Instructions for the task
Set down all of the data exactly as it appears.

***

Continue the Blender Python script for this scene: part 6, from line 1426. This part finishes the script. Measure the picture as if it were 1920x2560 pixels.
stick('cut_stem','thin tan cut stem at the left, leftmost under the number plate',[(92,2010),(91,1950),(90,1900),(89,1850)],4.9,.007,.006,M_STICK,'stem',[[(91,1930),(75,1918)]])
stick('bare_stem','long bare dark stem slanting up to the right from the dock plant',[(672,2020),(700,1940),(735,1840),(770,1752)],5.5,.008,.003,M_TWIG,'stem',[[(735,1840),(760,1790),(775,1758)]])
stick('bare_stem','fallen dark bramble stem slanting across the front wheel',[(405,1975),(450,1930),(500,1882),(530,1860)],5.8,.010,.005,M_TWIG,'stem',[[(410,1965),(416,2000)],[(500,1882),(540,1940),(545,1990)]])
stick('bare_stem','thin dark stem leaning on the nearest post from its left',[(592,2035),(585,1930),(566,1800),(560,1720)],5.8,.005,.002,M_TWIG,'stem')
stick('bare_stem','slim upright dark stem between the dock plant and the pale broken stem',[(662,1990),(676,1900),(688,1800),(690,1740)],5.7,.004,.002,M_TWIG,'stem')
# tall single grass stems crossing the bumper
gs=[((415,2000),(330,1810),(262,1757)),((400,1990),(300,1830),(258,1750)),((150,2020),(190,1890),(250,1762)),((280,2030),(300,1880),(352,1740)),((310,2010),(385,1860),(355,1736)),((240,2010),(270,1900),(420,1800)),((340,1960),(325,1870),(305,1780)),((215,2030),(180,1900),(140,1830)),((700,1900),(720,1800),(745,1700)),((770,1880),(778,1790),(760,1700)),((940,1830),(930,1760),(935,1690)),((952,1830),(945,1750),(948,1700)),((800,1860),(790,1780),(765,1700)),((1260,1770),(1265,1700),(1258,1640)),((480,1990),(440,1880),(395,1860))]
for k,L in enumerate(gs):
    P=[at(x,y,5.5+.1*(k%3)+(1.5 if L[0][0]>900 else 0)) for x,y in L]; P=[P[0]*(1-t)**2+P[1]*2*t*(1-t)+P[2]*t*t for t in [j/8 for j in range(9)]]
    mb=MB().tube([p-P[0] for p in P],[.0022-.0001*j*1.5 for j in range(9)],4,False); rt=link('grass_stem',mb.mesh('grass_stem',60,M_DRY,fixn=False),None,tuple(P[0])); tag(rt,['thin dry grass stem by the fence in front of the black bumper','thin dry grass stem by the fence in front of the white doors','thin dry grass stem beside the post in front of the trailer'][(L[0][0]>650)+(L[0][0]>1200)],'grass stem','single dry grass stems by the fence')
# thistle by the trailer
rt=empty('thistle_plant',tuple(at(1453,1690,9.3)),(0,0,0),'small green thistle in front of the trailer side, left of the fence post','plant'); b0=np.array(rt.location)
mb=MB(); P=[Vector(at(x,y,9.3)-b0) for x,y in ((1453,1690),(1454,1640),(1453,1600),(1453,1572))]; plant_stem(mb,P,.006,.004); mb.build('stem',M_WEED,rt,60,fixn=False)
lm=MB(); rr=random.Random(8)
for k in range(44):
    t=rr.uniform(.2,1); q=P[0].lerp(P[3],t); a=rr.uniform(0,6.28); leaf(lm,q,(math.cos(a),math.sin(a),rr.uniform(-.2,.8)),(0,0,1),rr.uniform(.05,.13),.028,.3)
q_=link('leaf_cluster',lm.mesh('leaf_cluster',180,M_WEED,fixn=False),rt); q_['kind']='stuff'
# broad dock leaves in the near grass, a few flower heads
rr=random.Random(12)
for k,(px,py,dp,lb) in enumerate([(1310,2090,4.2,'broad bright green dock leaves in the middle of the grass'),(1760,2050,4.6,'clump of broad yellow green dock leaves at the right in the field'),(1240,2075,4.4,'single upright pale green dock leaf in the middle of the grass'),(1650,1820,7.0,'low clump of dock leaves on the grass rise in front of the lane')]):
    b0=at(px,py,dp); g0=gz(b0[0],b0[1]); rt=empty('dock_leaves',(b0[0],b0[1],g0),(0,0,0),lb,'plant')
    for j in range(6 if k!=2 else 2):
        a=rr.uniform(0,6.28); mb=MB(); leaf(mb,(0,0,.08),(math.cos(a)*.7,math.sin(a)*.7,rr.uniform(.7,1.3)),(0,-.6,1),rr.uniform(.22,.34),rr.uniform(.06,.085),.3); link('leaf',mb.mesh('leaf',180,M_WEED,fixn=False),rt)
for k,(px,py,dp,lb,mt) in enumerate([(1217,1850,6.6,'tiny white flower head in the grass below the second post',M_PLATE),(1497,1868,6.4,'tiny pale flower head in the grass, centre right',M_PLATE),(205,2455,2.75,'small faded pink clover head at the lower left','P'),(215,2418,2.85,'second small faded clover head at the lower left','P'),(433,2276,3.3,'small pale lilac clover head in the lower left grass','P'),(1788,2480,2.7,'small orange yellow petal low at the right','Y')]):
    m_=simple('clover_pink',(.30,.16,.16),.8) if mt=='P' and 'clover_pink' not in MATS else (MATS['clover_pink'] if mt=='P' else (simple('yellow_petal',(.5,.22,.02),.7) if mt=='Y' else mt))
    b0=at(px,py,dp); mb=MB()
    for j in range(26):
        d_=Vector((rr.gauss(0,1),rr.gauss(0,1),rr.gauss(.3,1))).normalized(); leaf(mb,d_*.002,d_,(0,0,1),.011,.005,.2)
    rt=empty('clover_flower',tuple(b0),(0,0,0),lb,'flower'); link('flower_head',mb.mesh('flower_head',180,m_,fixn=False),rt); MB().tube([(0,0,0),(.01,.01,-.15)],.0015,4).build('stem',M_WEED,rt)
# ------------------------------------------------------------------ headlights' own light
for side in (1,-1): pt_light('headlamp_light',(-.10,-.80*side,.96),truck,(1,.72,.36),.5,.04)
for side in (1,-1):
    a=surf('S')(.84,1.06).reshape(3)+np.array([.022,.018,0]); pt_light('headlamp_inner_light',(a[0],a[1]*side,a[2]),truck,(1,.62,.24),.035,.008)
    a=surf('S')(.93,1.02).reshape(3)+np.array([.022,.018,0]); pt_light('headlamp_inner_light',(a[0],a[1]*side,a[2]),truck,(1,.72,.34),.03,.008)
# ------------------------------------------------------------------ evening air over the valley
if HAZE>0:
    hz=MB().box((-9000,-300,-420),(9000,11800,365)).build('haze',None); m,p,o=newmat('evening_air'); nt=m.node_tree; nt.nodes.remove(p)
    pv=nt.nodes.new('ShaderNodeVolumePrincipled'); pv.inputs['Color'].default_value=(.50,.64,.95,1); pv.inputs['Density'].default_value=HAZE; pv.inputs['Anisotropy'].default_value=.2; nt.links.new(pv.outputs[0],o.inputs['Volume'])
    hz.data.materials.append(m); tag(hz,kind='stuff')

***

Exercise solution
Continue the Blender Python script for this scene: part 6, from line 1426. This part finishes the script. Measure the picture as if it were 1920x2560 pixels.
stick('cut_stem','thin tan cut stem at the left, leftmost under the number plate',[(92,2010),(91,1950),(90,1900),(89,1850)],4.9,.007,.006,M_STICK,'stem',[[(91,1930),(75,1918)]])
stick('bare_stem','long bare dark stem slanting up to the right from the dock plant',[(672,2020),(700,1940),(735,1840),(770,1752)],5.5,.008,.003,M_TWIG,'stem',[[(735,1840),(760,1790),(775,1758)]])
stick('bare_stem','fallen dark bramble stem slanting across the front wheel',[(405,1975),(450,1930),(500,1882),(530,1860)],5.8,.010,.005,M_TWIG,'stem',[[(410,1965),(416,2000)],[(500,1882),(540,1940),(545,1990)]])
stick('bare_stem','thin dark stem leaning on the nearest post from its left',[(592,2035),(585,1930),(566,1800),(560,1720)],5.8,.005,.002,M_TWIG,'stem')
stick('bare_stem','slim upright dark stem between the dock plant and the pale broken stem',[(662,1990),(676,1900),(688,1800),(690,1740)],5.7,.004,.002,M_TWIG,'stem')
# tall single grass stems crossing the bumper
gs=[((415,2000),(330,1810),(262,1757)),((400,1990),(300,1830),(258,1750)),((150,2020),(190,1890),(250,1762)),((280,2030),(300,1880),(352,1740)),((310,2010),(385,1860),(355,1736)),((240,2010),(270,1900),(420,1800)),((340,1960),(325,1870),(305,1780)),((215,2030),(180,1900),(140,1830)),((700,1900),(720,1800),(745,1700)),((770,1880),(778,1790),(760,1700)),((940,1830),(930,1760),(935,1690)),((952,1830),(945,1750),(948,1700)),((800,1860),(790,1780),(765,1700)),((1260,1770),(1265,1700),(1258,1640)),((480,1990),(440,1880),(395,1860))]
for k,L in enumerate(gs):
    P=[at(x,y,5.5+.1*(k%3)+(1.5 if L[0][0]>900 else 0)) for x,y in L]; P=[P[0]*(1-t)**2+P[1]*2*t*(1-t)+P[2]*t*t for t in [j/8 for j in range(9)]]
    mb=MB().tube([p-P[0] for p in P],[.0022-.0001*j*1.5 for j in range(9)],4,False); rt=link('grass_stem',mb.mesh('grass_stem',60,M_DRY,fixn=False),None,tuple(P[0])); tag(rt,['thin dry grass stem by the fence in front of the black bumper','thin dry grass stem by the fence in front of the white doors','thin dry grass stem beside the post in front of the trailer'][(L[0][0]>650)+(L[0][0]>1200)],'grass stem','single dry grass stems by the fence')
# thistle by the trailer
rt=empty('thistle_plant',tuple(at(1453,1690,9.3)),(0,0,0),'small green thistle in front of the trailer side, left of the fence post','plant'); b0=np.array(rt.location)
mb=MB(); P=[Vector(at(x,y,9.3)-b0) for x,y in ((1453,1690),(1454,1640),(1453,1600),(1453,1572))]; plant_stem(mb,P,.006,.004); mb.build('stem',M_WEED,rt,60,fixn=False)
lm=MB(); rr=random.Random(8)
for k in range(44):
    t=rr.uniform(.2,1); q=P[0].lerp(P[3],t); a=rr.uniform(0,6.28); leaf(lm,q,(math.cos(a),math.sin(a),rr.uniform(-.2,.8)),(0,0,1),rr.uniform(.05,.13),.028,.3)
q_=link('leaf_cluster',lm.mesh('leaf_cluster',180,M_WEED,fixn=False),rt); q_['kind']='stuff'
# broad dock leaves in the near grass, a few flower heads
rr=random.Random(12)
for k,(px,py,dp,lb) in enumerate([(1310,2090,4.2,'broad bright green dock leaves in the middle of the grass'),(1760,2050,4.6,'clump of broad yellow green dock leaves at the right in the field'),(1240,2075,4.4,'single upright pale green dock leaf in the middle of the grass'),(1650,1820,7.0,'low clump of dock leaves on the grass rise in front of the lane')]):
    b0=at(px,py,dp); g0=gz(b0[0],b0[1]); rt=empty('dock_leaves',(b0[0],b0[1],g0),(0,0,0),lb,'plant')
    for j in range(6 if k!=2 else 2):
        a=rr.uniform(0,6.28); mb=MB(); leaf(mb,(0,0,.08),(math.cos(a)*.7,math.sin(a)*.7,rr.uniform(.7,1.3)),(0,-.6,1),rr.uniform(.22,.34),rr.uniform(.06,.085),.3); link('leaf',mb.mesh('leaf',180,M_WEED,fixn=False),rt)
for k,(px,py,dp,lb,mt) in enumerate([(1217,1850,6.6,'tiny white flower head in the grass below the second post',M_PLATE),(1497,1868,6.4,'tiny pale flower head in the grass, centre right',M_PLATE),(205,2455,2.75,'small faded pink clover head at the lower left','P'),(215,2418,2.85,'second small faded clover head at the lower left','P'),(433,2276,3.3,'small pale lilac clover head in the lower left grass','P'),(1788,2480,2.7,'small orange yellow petal low at the right','Y')]):
    m_=simple('clover_pink',(.30,.16,.16),.8) if mt=='P' and 'clover_pink' not in MATS else (MATS['clover_pink'] if mt=='P' else (simple('yellow_petal',(.5,.22,.02),.7) if mt=='Y' else mt))
    b0=at(px,py,dp); mb=MB()
    for j in range(26):
        d_=Vector((rr.gauss(0,1),rr.gauss(0,1),rr.gauss(.3,1))).normalized(); leaf(mb,d_*.002,d_,(0,0,1),.011,.005,.2)
    rt=empty('clover_flower',tuple(b0),(0,0,0),lb,'flower'); link('flower_head',mb.mesh('flower_head',180,m_,fixn=False),rt); MB().tube([(0,0,0),(.01,.01,-.15)],.0015,4).build('stem',M_WEED,rt)
# ------------------------------------------------------------------ headlights' own light
for side in (1,-1): pt_light('headlamp_light',(-.10,-.80*side,.96),truck,(1,.72,.36),.5,.04)
for side in (1,-1):
    a=surf('S')(.84,1.06).reshape(3)+np.array([.022,.018,0]); pt_light('headlamp_inner_light',(a[0],a[1]*side,a[2]),truck,(1,.62,.24),.035,.008)
    a=surf('S')(.93,1.02).reshape(3)+np.array([.022,.018,0]); pt_light('headlamp_inner_light',(a[0],a[1]*side,a[2]),truck,(1,.72,.34),.03,.008)
# ------------------------------------------------------------------ evening air over the valley
if HAZE>0:
    hz=MB().box((-9000,-300,-420),(9000,11800,365)).build('haze',None); m,p,o=newmat('evening_air'); nt=m.node_tree; nt.nodes.remove(p)
    pv=nt.nodes.new('ShaderNodeVolumePrincipled'); pv.inputs['Color'].default_value=(.50,.64,.95,1); pv.inputs['Density'].default_value=HAZE; pv.inputs['Anisotropy'].default_value=.2; nt.links.new(pv.outputs[0],o.inputs['Volume'])
    hz.data.materials.append(m); tag(hz,kind='stuff')